Na audiência da Câmara, a ministra também não havia detalhado em quais dados teria baseado sua solicitação, mas informou que o governo trabalha na criação de um “sistema de informações para prevenção e gestão de conflitos em TIs” com apoio da Embrapa. Segundo a ministra, ele vai disponibilizar dados, entre outros, sobre tempo de ocupação não indígena, sobreposição com áreas urbanas, malha fundiária, produção, produtividade e crédito agrícolas.

O sistema subsidiaria o novo trâmite dos procedimentos demarcatórios, ainda em discussão no governo, que vai incluir mais órgãos, como a própria Embrapa e outros ministérios, além da Fundação Nacional do Índio (Funai) e do MJ, hoje responsáveis por eles.

A proposta atende a pressões ruralistas. Na prática, deve reduzir ainda mais o ritmo de demarcações do governo Dilma, o pior desde a redemocratização (veja aqui).

Na mesma reunião na Câmara, a ministra informou que os “estudos” da Embrapa estariam sendo finalizados para Mato Grosso do Sul, Santa Catarina e Rio Grande do Sul.

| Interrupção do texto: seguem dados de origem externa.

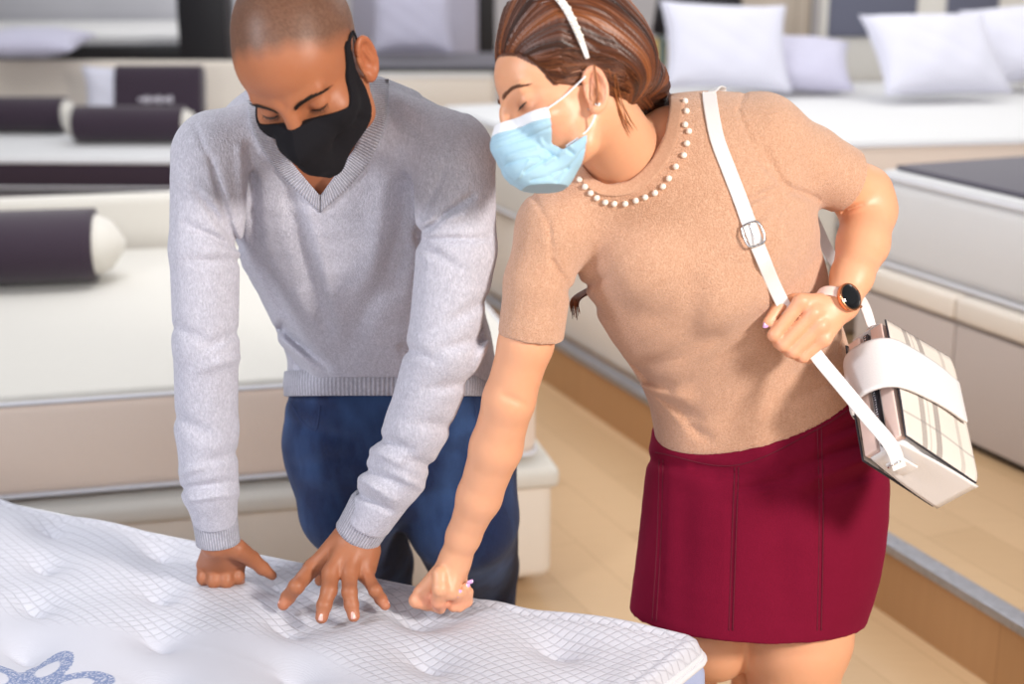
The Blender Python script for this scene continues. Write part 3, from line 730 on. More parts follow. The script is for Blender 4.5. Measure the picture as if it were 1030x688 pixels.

“É óbvio que, para suspender qualquer estudo ou qualquer ação, tenho de ter informação qualificada para tanto, para fazer esse procedimento. Não pode ser de maneira unilateral, por uma determinação ou um pedido”, afirmou Hoffmann. “Penso que não podemos politizar esse tema”, completou.

Ocupação tradicional

Nenhuma das informações fornecidas pela Embrapa tem relação com a questão da ocupação tradicional, que caracteriza o “direito originário” dos índios sobre suas terras, conforme determina a Constituição.

Em seus laudos, a Funai levanta dados e informações antropológicos, históricos e arqueológicos para apontar, através do tempo e do espaço, a presença das comunidades. Sua ausência em determinado período não significa necessariamente inexistência de ocupação porque, em muitos casos, essas populações foram expulsas de seus locais de origem por produtores rurais, garimpeiros, grileiros, madeireiros ou pelo próprio Estado. Há ainda grupos nômades ou áreas que são usadas apenas para coleta de recursos, caça, pesca ou têm valor religioso, mas não abrigam moradias ou plantações fixas.

Em nota, a Embrapa já havia esclarecido que “não tem por atribuição recomendar, opinar, sugerir sobre aspectos antropológicos ou étnicos envolvendo a identificação, declaração ou demarcação de terras indígenas” e que também “não emite laudos antropológicos e não dispõe de profissionais com esta formação”.